Put the potential damage in dollars and cents: state and federal unemployment insurance taxes translate to roughly $440 to $490 per employee each year. For small charities or parish-run programs, those numbers add up quickly. Depending on staff size, organizations could face annual increases that move a thin operating budget from manageable to unsustainable, threatening programs that serve vulnerable people.

Attorney General Kaul’s move to try to strip the exemption broadens the story beyond administrative law into politics. Kaul pushed the state into an extended legal battle after losing at the U.S. Supreme Court, and that pattern looks like political theater as much as legal strategy. And Kaul is running for reelection. Keep that in mind.

“That’s a pretty clear indiciation that its intent is to go after religion. Again, people, we have a First Amendment,” Taske wrote. That blunt line captures why many voters and faith leaders saw Kaul’s filings as an overreach that threatened constitutionally protected religious exercise. The court’s decision restores a baseline respect for religious liberty and avoids the costly, doctrinal inquiries the state had proposed.

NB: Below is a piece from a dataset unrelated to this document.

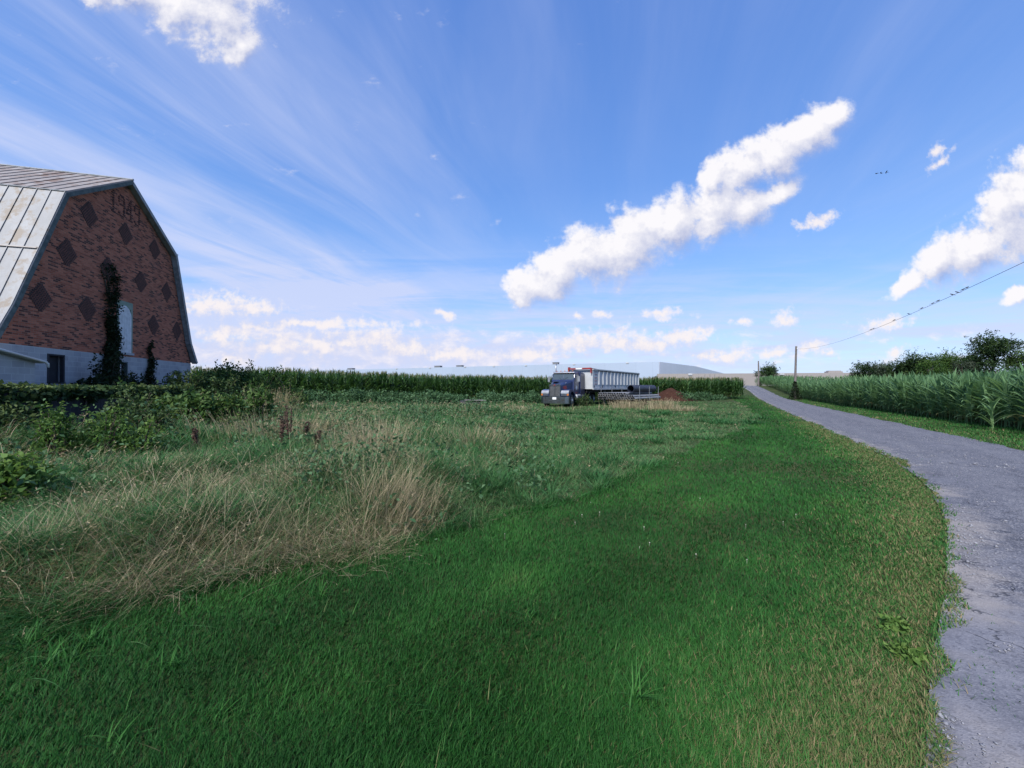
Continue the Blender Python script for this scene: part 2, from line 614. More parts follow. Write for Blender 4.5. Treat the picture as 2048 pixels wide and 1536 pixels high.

For conservative observers, the ruling is welcome proof that judicial checks still matter when state officials try to expand power at the expense of liberty. The case will likely resonate in other states where officials eye similar moves, and it underscores that clear Supreme Court precedent can curb efforts to single out religion for unfavorable treatment. The practical effect is simple: faith-based organizations in Wisconsin can continue serving without being forced to shoulder a new payroll tax that undermines their mission.